▶ Data:
-*-*-

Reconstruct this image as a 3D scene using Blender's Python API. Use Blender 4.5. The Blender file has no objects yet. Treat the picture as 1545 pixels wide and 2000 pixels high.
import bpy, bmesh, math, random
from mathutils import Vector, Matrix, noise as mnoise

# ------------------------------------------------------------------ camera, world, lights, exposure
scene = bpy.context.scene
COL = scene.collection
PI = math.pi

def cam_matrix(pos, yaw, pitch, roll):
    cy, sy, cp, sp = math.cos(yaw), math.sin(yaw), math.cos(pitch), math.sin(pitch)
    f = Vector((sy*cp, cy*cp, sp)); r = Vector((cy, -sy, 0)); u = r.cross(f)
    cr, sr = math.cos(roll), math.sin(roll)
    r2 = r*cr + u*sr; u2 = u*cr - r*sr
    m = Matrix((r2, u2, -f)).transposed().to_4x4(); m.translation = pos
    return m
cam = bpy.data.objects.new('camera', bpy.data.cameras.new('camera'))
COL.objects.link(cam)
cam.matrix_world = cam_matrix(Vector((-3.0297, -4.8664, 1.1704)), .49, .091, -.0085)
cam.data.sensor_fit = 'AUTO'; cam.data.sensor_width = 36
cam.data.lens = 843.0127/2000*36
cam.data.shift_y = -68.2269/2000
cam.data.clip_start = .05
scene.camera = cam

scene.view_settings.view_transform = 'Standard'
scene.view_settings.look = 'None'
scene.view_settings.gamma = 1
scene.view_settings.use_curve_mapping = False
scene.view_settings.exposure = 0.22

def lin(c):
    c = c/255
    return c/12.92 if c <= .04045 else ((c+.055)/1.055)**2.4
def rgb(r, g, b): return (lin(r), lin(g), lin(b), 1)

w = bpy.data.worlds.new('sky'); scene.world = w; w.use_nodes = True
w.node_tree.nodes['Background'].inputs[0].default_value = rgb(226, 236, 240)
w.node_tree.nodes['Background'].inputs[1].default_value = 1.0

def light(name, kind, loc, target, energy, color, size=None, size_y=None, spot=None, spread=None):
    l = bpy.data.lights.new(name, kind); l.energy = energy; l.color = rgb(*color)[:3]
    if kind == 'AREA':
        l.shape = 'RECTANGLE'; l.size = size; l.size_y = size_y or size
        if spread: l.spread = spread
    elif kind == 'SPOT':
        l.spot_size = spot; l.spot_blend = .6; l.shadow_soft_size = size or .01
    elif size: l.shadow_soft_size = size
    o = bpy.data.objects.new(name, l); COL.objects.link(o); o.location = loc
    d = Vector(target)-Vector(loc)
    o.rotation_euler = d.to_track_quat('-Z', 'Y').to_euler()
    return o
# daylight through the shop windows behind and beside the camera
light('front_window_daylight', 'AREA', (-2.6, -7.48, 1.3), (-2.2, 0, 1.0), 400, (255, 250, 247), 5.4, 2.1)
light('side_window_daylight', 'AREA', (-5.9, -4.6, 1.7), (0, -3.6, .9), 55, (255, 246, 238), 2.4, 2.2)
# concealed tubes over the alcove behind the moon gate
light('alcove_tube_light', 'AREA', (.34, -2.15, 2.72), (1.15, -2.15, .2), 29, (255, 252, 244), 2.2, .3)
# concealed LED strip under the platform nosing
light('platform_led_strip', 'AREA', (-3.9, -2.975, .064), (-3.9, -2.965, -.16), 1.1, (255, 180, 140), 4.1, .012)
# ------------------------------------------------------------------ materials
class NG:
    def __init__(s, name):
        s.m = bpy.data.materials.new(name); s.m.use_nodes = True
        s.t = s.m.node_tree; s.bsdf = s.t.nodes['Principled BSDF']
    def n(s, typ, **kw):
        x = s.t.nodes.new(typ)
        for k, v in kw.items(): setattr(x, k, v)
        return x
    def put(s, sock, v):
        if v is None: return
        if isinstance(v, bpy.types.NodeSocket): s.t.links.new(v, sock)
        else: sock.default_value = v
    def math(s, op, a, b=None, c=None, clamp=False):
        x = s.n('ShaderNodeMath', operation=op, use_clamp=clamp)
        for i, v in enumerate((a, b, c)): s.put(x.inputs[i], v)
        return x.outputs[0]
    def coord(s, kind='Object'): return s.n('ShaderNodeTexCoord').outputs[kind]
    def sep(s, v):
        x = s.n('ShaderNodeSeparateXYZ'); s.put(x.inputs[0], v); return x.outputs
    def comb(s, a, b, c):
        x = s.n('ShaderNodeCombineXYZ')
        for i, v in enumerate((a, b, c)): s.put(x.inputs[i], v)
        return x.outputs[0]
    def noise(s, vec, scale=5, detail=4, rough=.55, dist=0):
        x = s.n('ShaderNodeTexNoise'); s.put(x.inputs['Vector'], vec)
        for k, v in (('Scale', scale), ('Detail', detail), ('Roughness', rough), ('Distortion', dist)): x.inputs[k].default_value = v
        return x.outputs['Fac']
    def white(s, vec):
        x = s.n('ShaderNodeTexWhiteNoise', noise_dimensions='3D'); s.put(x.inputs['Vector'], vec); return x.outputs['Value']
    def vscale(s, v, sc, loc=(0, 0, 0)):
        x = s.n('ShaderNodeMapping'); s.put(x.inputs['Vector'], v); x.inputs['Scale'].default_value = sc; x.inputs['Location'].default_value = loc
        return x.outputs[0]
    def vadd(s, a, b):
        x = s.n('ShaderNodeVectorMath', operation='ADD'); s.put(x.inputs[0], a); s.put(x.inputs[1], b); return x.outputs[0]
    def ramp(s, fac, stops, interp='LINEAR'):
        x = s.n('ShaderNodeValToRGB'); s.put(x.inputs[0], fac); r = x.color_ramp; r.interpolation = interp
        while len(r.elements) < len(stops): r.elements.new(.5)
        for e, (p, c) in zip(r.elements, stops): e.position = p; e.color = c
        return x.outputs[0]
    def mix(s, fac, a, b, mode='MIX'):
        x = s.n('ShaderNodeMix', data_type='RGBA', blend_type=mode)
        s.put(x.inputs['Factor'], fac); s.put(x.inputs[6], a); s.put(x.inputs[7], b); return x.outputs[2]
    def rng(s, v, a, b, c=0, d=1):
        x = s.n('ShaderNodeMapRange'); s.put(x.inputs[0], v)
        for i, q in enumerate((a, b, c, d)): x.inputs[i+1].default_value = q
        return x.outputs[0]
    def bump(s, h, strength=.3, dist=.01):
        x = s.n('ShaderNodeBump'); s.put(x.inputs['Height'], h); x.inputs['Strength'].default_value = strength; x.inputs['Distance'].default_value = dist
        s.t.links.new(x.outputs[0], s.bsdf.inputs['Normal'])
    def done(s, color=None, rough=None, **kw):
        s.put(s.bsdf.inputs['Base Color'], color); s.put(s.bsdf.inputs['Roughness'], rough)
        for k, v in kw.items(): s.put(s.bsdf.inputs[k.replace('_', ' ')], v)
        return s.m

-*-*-

▶ What you will do: Extract the lines above, from the first one through the one containing "PI = math.pi", and return only those, unchanged.

▶ Solution to the problem:
Reconstruct this image as a 3D scene using Blender's Python API. Use Blender 4.5. The Blender file has no objects yet. Treat the picture as 1545 pixels wide and 2000 pixels high.
import bpy, bmesh, math, random
from mathutils import Vector, Matrix, noise as mnoise

# ------------------------------------------------------------------ camera, world, lights, exposure
scene = bpy.context.scene
COL = scene.collection
PI = math.pi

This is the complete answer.